--- WHAT YOU ARE ASKED TO DO ---
Collect every line below that contains the word "scene".

--- AVAILABLE DATA ---
-=-=-=-=-

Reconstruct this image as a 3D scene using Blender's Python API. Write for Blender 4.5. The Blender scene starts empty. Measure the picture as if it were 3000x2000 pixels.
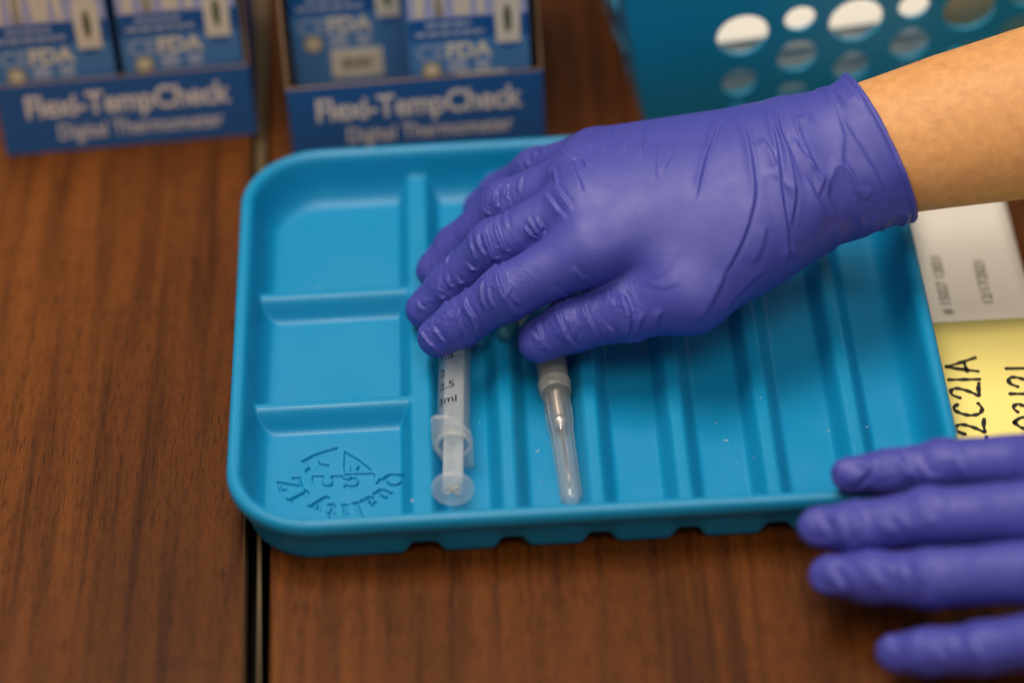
import bpy, math, random
import numpy as np
from mathutils import Vector, Matrix

# ------------------------------------------------------------------ camera, light, exposure
S = 0.001                                  # the whole script is written in millimetres
sc = bpy.context.scene
C = bpy.data.collections.new('scene'); sc.collection.children.link(C)
CAM = dict(lens=100.0, pitch=41.8, roll=3.15, dist=1020.0, focus=980.0, fstop=2.9)
th, ro = math.radians(CAM['pitch']), math.radians(CAM['roll'])
cpos = Vector((0, -CAM['dist']*math.cos(th), CAM['dist']*math.sin(th)))
fw = Vector((0, math.cos(th), -math.sin(th))); r0 = Vector((1, 0, 0)); u0 = r0.cross(fw)
rt = math.cos(ro)*r0 - math.sin(ro)*u0; up = math.sin(ro)*r0 + math.cos(ro)*u0
cd = bpy.data.cameras.new('camera'); cam = bpy.data.objects.new('camera', cd); C.objects.link(cam)
M = Matrix((rt, up, -fw)).transposed().to_4x4(); M.translation = cpos*S
cam.matrix_world = M
cd.lens = CAM['lens']; cd.sensor_width = 36.0; cd.clip_start = 0.05; cd.clip_end = 50
cd.dof.use_dof = True; cd.dof.focus_distance = CAM['focus']*S; cd.dof.aperture_fstop = CAM['fstop']
sc.camera = cam

w = bpy.data.worlds.new('World'); sc.world = w; w.use_nodes = True
bg = w.node_tree.nodes['Background']; bg.inputs[0].default_value = (1.0, 0.86, 0.70, 1); bg.inputs[1].default_value = 0.27

def area(name, loc, target, sx, sy, power, col):
    l = bpy.data.lights.new(name, 'AREA'); l.shape = 'RECTANGLE'; l.size = sx; l.size_y = sy
    l.energy = power; l.color = col
    o = bpy.data.objects.new(name, l); C.objects.link(o); o.location = loc
    d = Vector(target)-Vector(loc); o.rotation_euler = d.to_track_quat('-Z', 'Y').to_euler()
    return o
area('ceiling_lamp', (-0.45, 0.25, 2.0), (-0.02, 0.0, 0), 1.3, 0.8, 42, (1.0, 0.87, 0.71))
area('ceiling_lamp', (0.25, -1.15, 2.0), (0.0, 0.0, 0), 1.5, 0.7, 23, (1.0, 0.87, 0.71))
area('ceiling_lamp', (2.3, 3.3, 2.0), (0.6, 1.0, 0), 3.0, 2.0, 20, (1.0, 0.89, 0.75))
sc.view_settings.view_transform = 'Standard'; sc.view_settings.look = 'None'
sc.view_settings.exposure = 0.0; sc.view_settings.gamma = 1.0; sc.view_settings.use_curve_mapping = False
sc.render.engine = 'CYCLES'
sc.cycles.use_denoising = True
sc.cycles.max_bounces = 10; sc.cycles.transparent_max_bounces = 24; sc.cycles.transmission_bounces = 10
sc.cycles.caustics_reflective = False; sc.cycles.caustics_refractive = False

# ------------------------------------------------------------------ helpers
def link(o, parent=None, label=None, cat=None, group=None, kind=None):
    C.objects.link(o)
    if parent: o.parent = parent
    if label: o['label'] = label
    if cat: o['category'] = cat
    if group: o['group'] = group
    if kind: o['kind'] = kind
    return o
def mesh_np(name, V, Fq, m, parent=None, smooth=True, **kw):
    """mesh from arrays in mm; Fq a list of faces or an (n,3|4) array"""
    me = bpy.data.meshes.new(name)
    me.from_pydata((np.asarray(V, float)*S).tolist(), [], Fq.tolist() if hasattr(Fq, 'tolist') else Fq)
    me.materials.append(m)
    if smooth: me.polygons.foreach_set('use_smooth', [True]*len(me.polygons))
    me.update()
    return link(bpy.data.objects.new(name, me), parent, **kw)
def empty(name, loc=(0, 0, 0), rz=0, **kw):
    o = bpy.data.objects.new(name, None); o.location = Vector(loc)*S; o.rotation_euler = (0, 0, rz)
    o.empty_display_size = 0.01
    return link(o, **kw)
def bevel(o, wmm, seg=2):
    b = o.modifiers.new('bevel', 'BEVEL'); b.width = wmm*S; b.segments = seg; b.limit_method = 'ANGLE'
    return o
class MB:
    def __init__(s): s.v = []; s.f = []
    def add(s, V, F):
        n = len(s.v); s.v += [tuple(p) for p in V]; s.f += [tuple(i+n for i in f) for f in F]; return s
    def box(s, x0, x1, y0, y1, z0, z1):
        return s.add([(x, y, z) for z in (z0, z1) for (x, y) in ((x0, y0), (x1, y0), (x1, y1), (x0, y1))],
                     [(3, 2, 1, 0), (4, 5, 6, 7), (0, 1, 5, 4), (1, 2, 6, 5), (2, 3, 7, 6), (3, 0, 4, 7)])
    def lathe(s, prof, n=32, closed=False, T=None):
        """prof: (r, h) list, axis +Z; T maps points"""
        V = []; F = []
        for (r, h) in prof:
            for k in range(n):
                a = 2*math.pi*k/n; V.append((r*math.cos(a), r*math.sin(a), h))
        m = len(prof)
        for i in range(m if closed else m-1):
            j = (i+1) % m
            for k in range(n):
                k2 = (k+1) % n; F.append((i*n+k, i*n+k2, j*n+k2, j*n+k))
        if T: V = [T @ Vector(p) for p in V]
        return s.add(V, F)
    def tube(s, pts, r, n=8, caps=True, closed=False):
        P = [Vector(p) for p in pts]; R = r if hasattr(r, '__len__') else [r]*len(P)
        V = []; F = []; ref = None
        for i, p in enumerate(P):
            if closed: t = P[(i+1) % len(P)]-P[i-1]
            else: t = P[min(i+1, len(P)-1)]-P[max(i-1, 0)]
            t.normalize()
            if ref is None: ref = Vector((0, 0, 1)) if abs(t.z) < .9 else Vector((1, 0, 0))
            a = (ref-t*ref.dot(t)).normalized(); b = t.cross(a); ref = a
            for k in range(n):
                q = 2*math.pi*k/n; V.append(p+a*(R[i]*math.cos(q))+b*(R[i]*math.sin(q)))
        m = len(P)
        for i in range(m if closed else m-1):
            j = (i+1) % m
            for k in range(n): F.append((i*n+k, i*n+(k+1) % n, j*n+(k+1) % n, j*n+k))
        if caps and not closed:
            F.append(tuple(range(n))[::-1]); F.append(tuple(range((m-1)*n, m*n)))
        return s.add(V, F)
    def build(s, name, m, parent=None, smooth=False, **kw):
        return mesh_np(name, np.array([tuple(p) for p in s.v]), s.f, m, parent, smooth, **kw)

def shape2d(polys, thick, bev=0.0):
    """flat plate from closed outlines with holes -> (verts, faces), plate in XY, centred on z=0"""
    cu = bpy.data.curves.new('t', 'CURVE'); cu.dimensions = '2D'; cu.fill_mode = 'BOTH'
    cu.extrude = thick/2; cu.bevel_depth = bev; cu.bevel_resolution = 1
    for pl in polys:
        sp = cu.splines.new('POLY'); sp.points.add(len(pl)-1); sp.use_cyclic_u = True
        for i, p in enumerate(pl): sp.points[i].co = (p[0], p[1], 0, 1)
    o = bpy.data.objects.new('t', cu); me = o.to_mesh()
    V = [tuple(v.co) for v in me.vertices]; F = [tuple(p.vertices) for p in me.polygons]
    o.to_mesh_clear(); bpy.data.objects.remove(o); bpy.data.curves.remove(cu)
    return V, F
def text2d(txt, size, bold=0.0, ext=0.05, sx=1.0, align='CENTER', shear=0.0, space=1.0):
    cu = bpy.data.curves.new('t', 'FONT'); cu.body = txt; cu.size = size; cu.align_x = align; cu.align_y = 'CENTER'
    cu.offset = bold; cu.extrude = ext; cu.shear = shear; cu.resolution_u = 3; cu.space_character = space
    o = bpy.data.objects.new('t', cu); me = o.to_mesh()
    V = [(v.co.x*sx, v.co.y, v.co.z) for v in me.vertices]; F = [tuple(p.vertices) for p in me.polygons]
    o.to_mesh_clear(); bpy.data.objects.remove(o); bpy.data.curves.remove(cu)
    return V, F
def circ(cx, cy, rx, ry=None, n=36, rot=0):
    ry = ry or rx; c, s_ = math.cos(rot), math.sin(rot)
    return [(cx+rx*math.cos(2*math.pi*k/n)*c-ry*math.sin(2*math.pi*k/n)*s_,
             cy+rx*math.cos(2*math.pi*k/n)*s_+ry*math.sin(2*math.pi*k/n)*c) for k in range(n)]
def frame(o, ex, ey, ez):
    """matrix in mm taking local axes to given world axes"""
    m = Matrix((Vector(ex), Vector(ey), Vector(ez))).transposed().to_4x4(); m.translation = Vector(o); return m
def mapv(T, V): return [tuple(T @ Vector(p)) for p in V]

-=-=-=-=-

--- SOLUTION TO THIS EXERCISE ---
Reconstruct this image as a 3D scene using Blender's Python API. Write for Blender 4.5. The Blender scene starts empty. Measure the picture as if it were 3000x2000 pixels.
sc = bpy.context.scene
C = bpy.data.collections.new('scene'); sc.collection.children.link(C)